Short task: Output each entry below as it stands, leaving out every picture.

Scripts that build scenes:
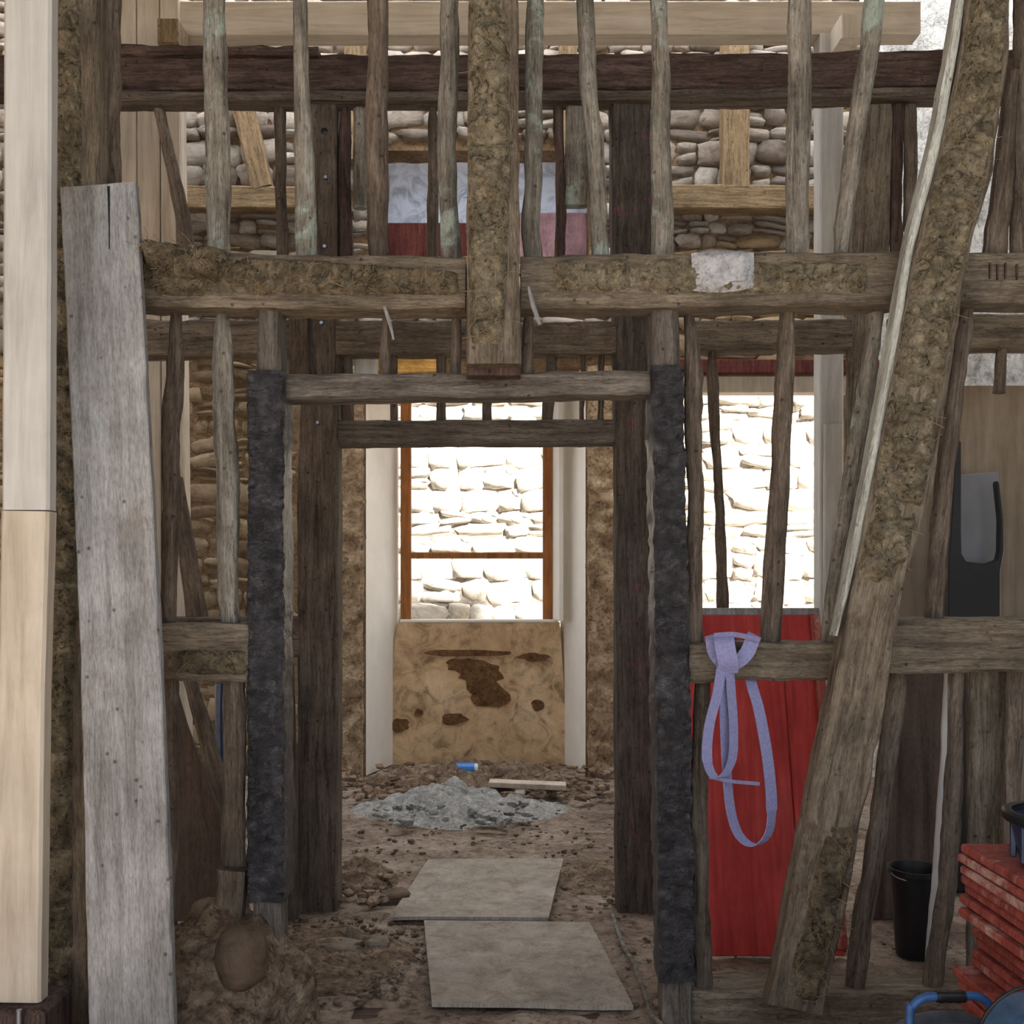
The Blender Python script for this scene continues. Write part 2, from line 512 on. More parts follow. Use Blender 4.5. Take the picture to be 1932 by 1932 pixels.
def clay(parent, pts, d, mat, h=0.018, thr=0.0, step=0.009, wf=0.98, straws=60, name='clay_coat', label=None, seed=0, freq=22.0, strawlen=(0.012, 0.05)):
    """A lumpy coat of clay on a timber's front face, sinking below the wood where it has fallen off, with straw ends sticking out."""
    C, wid, x, y, z, L = frame_of(pts, d)
    P, w, t = resample(C, wid, step)
    m = max(5, int(np.mean(w) / step))
    u = np.linspace(-0.5, 0.5, m + 1) * wf
    G = P[:, None, :] + x[None, None, :] * (u[None, :] * w[:, None])[..., None]
    big = fbm(G * 5.0 * np.array([1, 1, 1]), 40 + seed, 2)
    mid = fbm(G * freq, 60 + seed, 3)
    rid = 1 - np.abs(fbm(G * freq * 0.7, 80 + seed, 2)) * 2
    edge = np.clip((0.5 - np.abs(u / wf)) * 6, 0, 1)[None, :]
    endf = np.clip(np.minimum(t, t[-1] - t) / 0.04, 0, 1)[:, None]
    cov = np.clip((big + 0.35 * mid + 0.55 - thr) * 3, 0, 1) * edge * endf
    fin = fbm(G * freq * 2.6 * np.array([1.3, 1, 0.8]), 120 + seed, 3)
    pit = np.clip((fbm(G * freq * 0.9, 150 + seed, 2) - 0.05) * 4, 0, 1)
    H = cov * (0.75 + 0.75 * mid + 0.35 * rid + 0.55 * fin - 0.75 * pit) * h * 1.25 - 0.005 * (1 - cov)
    V = (G - y[None, None, :] * H[..., None])
    n, k = V.shape[:2]
    idx = np.arange(n * k).reshape(n, k)
    F = np.stack([idx[:-1, :-1], idx[:-1, 1:], idx[1:, 1:], idx[1:, :-1]], -1).reshape(-1, 4)
    keep = (H.reshape(-1)[F] > -0.003).any(1)
    F = F[keep]
    used = np.unique(F)
    remap = -np.ones(n * k, int); remap[used] = np.arange(len(used))
    Vw = V.reshape(-1, 3)[used]
    mwi = np.array(parent.matrix_basis.inverted())
    o = mesh(name, Vw @ mwi[:3, :3].T + mwi[:3, 3], remap[F][:, ::-1], mat, None, None, sharp=0)
    o.parent = parent
    if label: o['label'] = label
    if straws and len(used):
        hv = H.reshape(-1)[used]
        cand = np.nonzero(hv > 0.002)[0]
        if len(cand):
            sv, sf = [], []
            for q in RNG.choice(cand, int(straws * 0.7)):
                p = Vw[q]
                dirv = RNG.normal(size=3) * np.array([1, 0.35, 1.0]); dirv[1] = -abs(dirv[1]) * 0.8
                dirv /= np.linalg.norm(dirv)
                ln = RNG.uniform(*strawlen)
                bend = np.array([RNG.normal() * 0.3, -0.15, -0.35 * RNG.random()])
                side = np.cross(dirv, [0, 1, 0.01]); side /= max(1e-6, np.linalg.norm(side))
                rr = RNG.uniform(0.0006, 0.0013)
                base = len(sv)
                for s in (0, 0.35, 0.7, 1.0):
                    c = p + np.array([0, -0.001, 0]) + dirv * ln * s + bend * ln * s * s
                    sv += [c - side * rr, c + side * rr, c + np.array([0, -1, 0]) * rr * 1.2]
                for s in range(3):
                    a = base + 3 * s
                    for e in range(3):
                        sf.append([a + e, a + (e + 1) % 3, a + 3 + (e + 1) % 3, a + 3 + e])
            sv = np.array(sv)
            so_ = mesh('straw', sv @ mwi[:3, :3].T + mwi[:3, 3], sf, M['straw'], None, None, sharp=0)
            so_.parent = parent
            so_['kind'] = 'stuff'
    return o


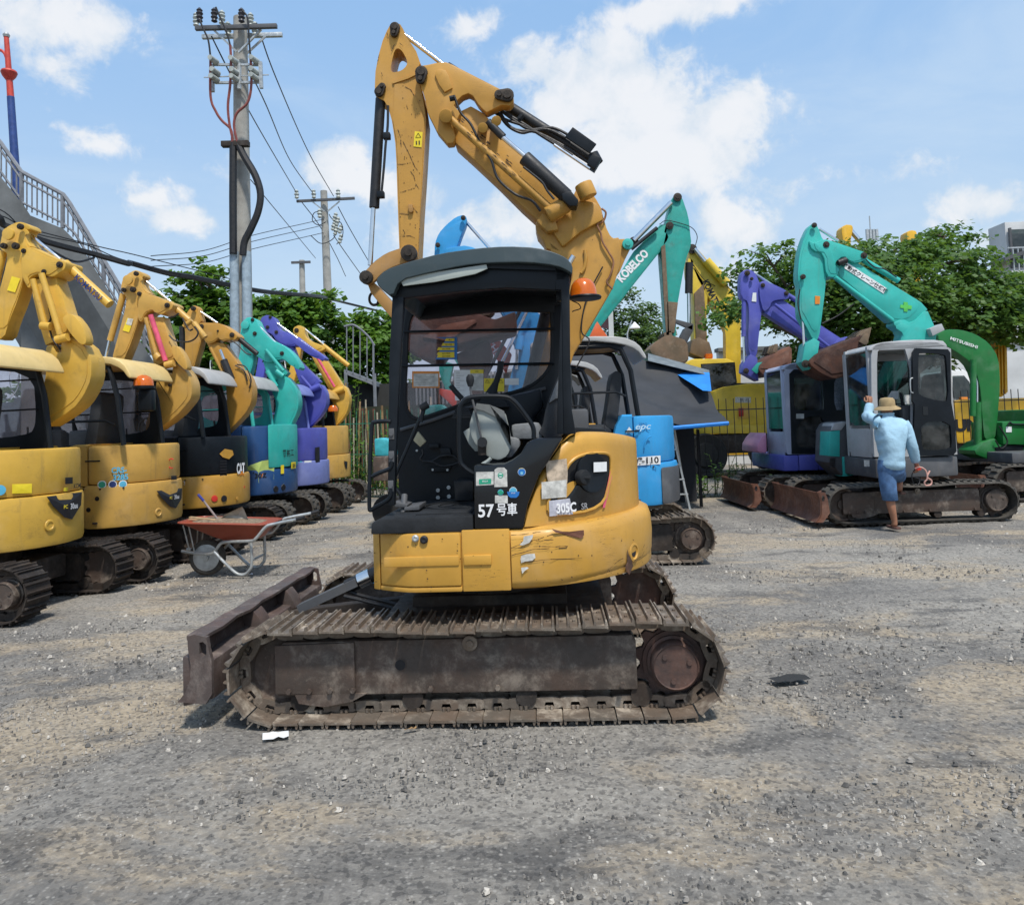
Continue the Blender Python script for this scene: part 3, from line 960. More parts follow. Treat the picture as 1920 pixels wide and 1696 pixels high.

Written solution:
The Blender Python script for this scene continues. Write part 2, from line 512 on. More parts follow. Use Blender 4.5. Take the picture to be 1932 by 1932 pixels.
def clay(parent, pts, d, mat, h=0.018, thr=0.0, step=0.009, wf=0.98, straws=60, name='clay_coat', label=None, seed=0, freq=22.0, strawlen=(0.012, 0.05)):
    """A lumpy coat of clay on a timber's front face, sinking below the wood where it has fallen off, with straw ends sticking out."""
    C, wid, x, y, z, L = frame_of(pts, d)
    P, w, t = resample(C, wid, step)
    m = max(5, int(np.mean(w) / step))
    u = np.linspace(-0.5, 0.5, m + 1) * wf
    G = P[:, None, :] + x[None, None, :] * (u[None, :] * w[:, None])[..., None]
    big = fbm(G * 5.0 * np.array([1, 1, 1]), 40 + seed, 2)
    mid = fbm(G * freq, 60 + seed, 3)
    rid = 1 - np.abs(fbm(G * freq * 0.7, 80 + seed, 2)) * 2
    edge = np.clip((0.5 - np.abs(u / wf)) * 6, 0, 1)[None, :]
    endf = np.clip(np.minimum(t, t[-1] - t) / 0.04, 0, 1)[:, None]
    cov = np.clip((big + 0.35 * mid + 0.55 - thr) * 3, 0, 1) * edge * endf
    fin = fbm(G * freq * 2.6 * np.array([1.3, 1, 0.8]), 120 + seed, 3)
    pit = np.clip((fbm(G * freq * 0.9, 150 + seed, 2) - 0.05) * 4, 0, 1)
    H = cov * (0.75 + 0.75 * mid + 0.35 * rid + 0.55 * fin - 0.75 * pit) * h * 1.25 - 0.005 * (1 - cov)
    V = (G - y[None, None, :] * H[..., None])
    n, k = V.shape[:2]
    idx = np.arange(n * k).reshape(n, k)
    F = np.stack([idx[:-1, :-1], idx[:-1, 1:], idx[1:, 1:], idx[1:, :-1]], -1).reshape(-1, 4)
    keep = (H.reshape(-1)[F] > -0.003).any(1)
    F = F[keep]
    used = np.unique(F)
    remap = -np.ones(n * k, int); remap[used] = np.arange(len(used))
    Vw = V.reshape(-1, 3)[used]
    mwi = np.array(parent.matrix_basis.inverted())
    o = mesh(name, Vw @ mwi[:3, :3].T + mwi[:3, 3], remap[F][:, ::-1], mat, None, None, sharp=0)
    o.parent = parent
    if label: o['label'] = label
    if straws and len(used):
        hv = H.reshape(-1)[used]
        cand = np.nonzero(hv > 0.002)[0]
        if len(cand):
            sv, sf = [], []
            for q in RNG.choice(cand, int(straws * 0.7)):
                p = Vw[q]
                dirv = RNG.normal(size=3) * np.array([1, 0.35, 1.0]); dirv[1] = -abs(dirv[1]) * 0.8
                dirv /= np.linalg.norm(dirv)
                ln = RNG.uniform(*strawlen)
                bend = np.array([RNG.normal() * 0.3, -0.15, -0.35 * RNG.random()])
                side = np.cross(dirv, [0, 1, 0.01]); side /= max(1e-6, np.linalg.norm(side))
                rr = RNG.uniform(0.0006, 0.0013)
                base = len(sv)
                for s in (0, 0.35, 0.7, 1.0):
                    c = p + np.array([0, -0.001, 0]) + dirv * ln * s + bend * ln * s * s
                    sv += [c - side * rr, c + side * rr, c + np.array([0, -1, 0]) * rr * 1.2]
                for s in range(3):
                    a = base + 3 * s
                    for e in range(3):
                        sf.append([a + e, a + (e + 1) % 3, a + 3 + (e + 1) % 3, a + 3 + e])
            sv = np.array(sv)
            so_ = mesh('straw', sv @ mwi[:3, :3].T + mwi[:3, 3], sf, M['straw'], None, None, sharp=0)
            so_.parent = parent
            so_['kind'] = 'stuff'
    return o


Continue the Blender Python script for this scene: part 3, from line 960. More parts follow. Treat the picture as 1920 pixels wide and 1696 pixels high.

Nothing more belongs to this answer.